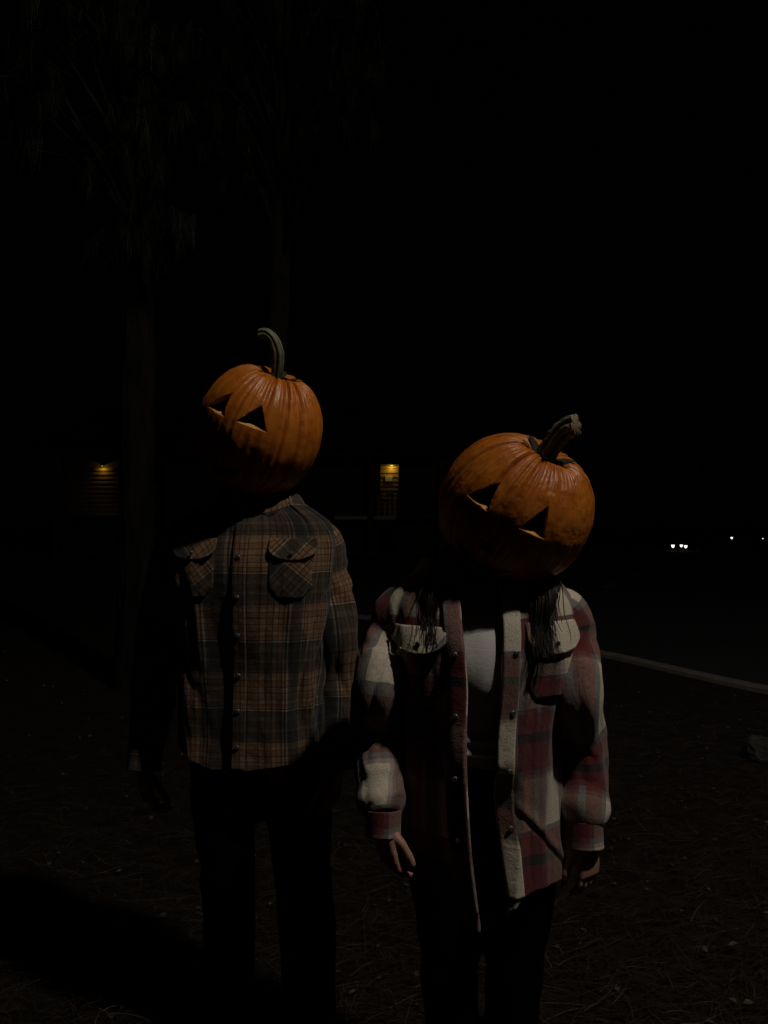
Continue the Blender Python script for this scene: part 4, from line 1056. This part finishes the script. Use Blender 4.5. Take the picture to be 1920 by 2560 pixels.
# ring on the right-hand side hand
p, dd, nn = uR[1]; c = vR + (p - vR) * .52 + Vector((.012, -.004, 0))
def ring(c, axis, r, t_):
    axis = Vector(axis).normalized(); a = axis.cross(Vector((0, 1, .3))).normalized(); b = axis.cross(a)
    V = []; F = []
    for i in range(24):
        an = 2 * math.pi * i / 24; m = c + a * (r * math.cos(an)) + b * (r * math.sin(an)); o_ = (m - c).normalized()
        for j in range(6):
            q = 2 * math.pi * j / 6; V.append(m + o_ * (t_ * math.cos(q)) + axis * (t_ * 1.6 * math.sin(q)))
    for i in range(24):
        for j in range(6): F.append((i * 6 + j, i * 6 + (j + 1) % 6, ((i + 1) % 24) * 6 + (j + 1) % 6, ((i + 1) % 24) * 6 + j))
    return V, F
for k in (.0,):
    mkobj('finger_ring', mesh(*ring(c, (p - vR), .0092, .0016)), silver, wom)
# long dark hair falling from under the pumpkin
HV = []; rr = random.Random(12)
def lock(p0, p1, n, w, wave):
    for _ in range(n):
        ox, oy = rr.gauss(0, w), rr.gauss(0, w * .35); k_ = rr.choice((0, 1, 2)); f = 1 - abs(rr.gauss(0, .16))
        a = Vector(p0) + Vector((ox, oy, 0)); b = Vector(p0).lerp(Vector(p1), f) + Vector((ox * 1.0 + rr.gauss(0, .004), oy * .5, 0)); pts = []
        for k in range(11):
            t = k / 10; pts.append(a.lerp(b, t) + Vector((wave * math.sin(t * 6 + k_ * 1.3) * t, -.018 * math.sin(math.pi * min(1, t * 1.6)), 0)))
        HV.append(tube(pts, [.0013 * (1 - .6 * k / 10) for k in range(11)], 4, False))
lock(at(1352, 1440, 1.57), at(1363, 1650, 1.474), 120, .011, .008)
lock(at(1378, 1440, 1.58), at(1384, 1560, 1.50), 50, .006, .003)
lock(at(1105, 1440, 1.58), at(1085, 1620, 1.492), 100, .012, .008)
lock(at(1075, 1440, 1.59), at(1062, 1570, 1.52), 60, .008, .003)
lock((.2, 1.76, 1.36), (.2, 1.86, 1.05), 160, .05, .004)
o = mkobj('hair', mesh(*join(HV)), hair_m, wom); o['kind'] = 'stuff'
☆ ☆ ☆ ☆
## [GIVEN TASK]
Report the number of lines in the listing where the string "from" appears, and nothing besides.

## [FULL ANSWER]
2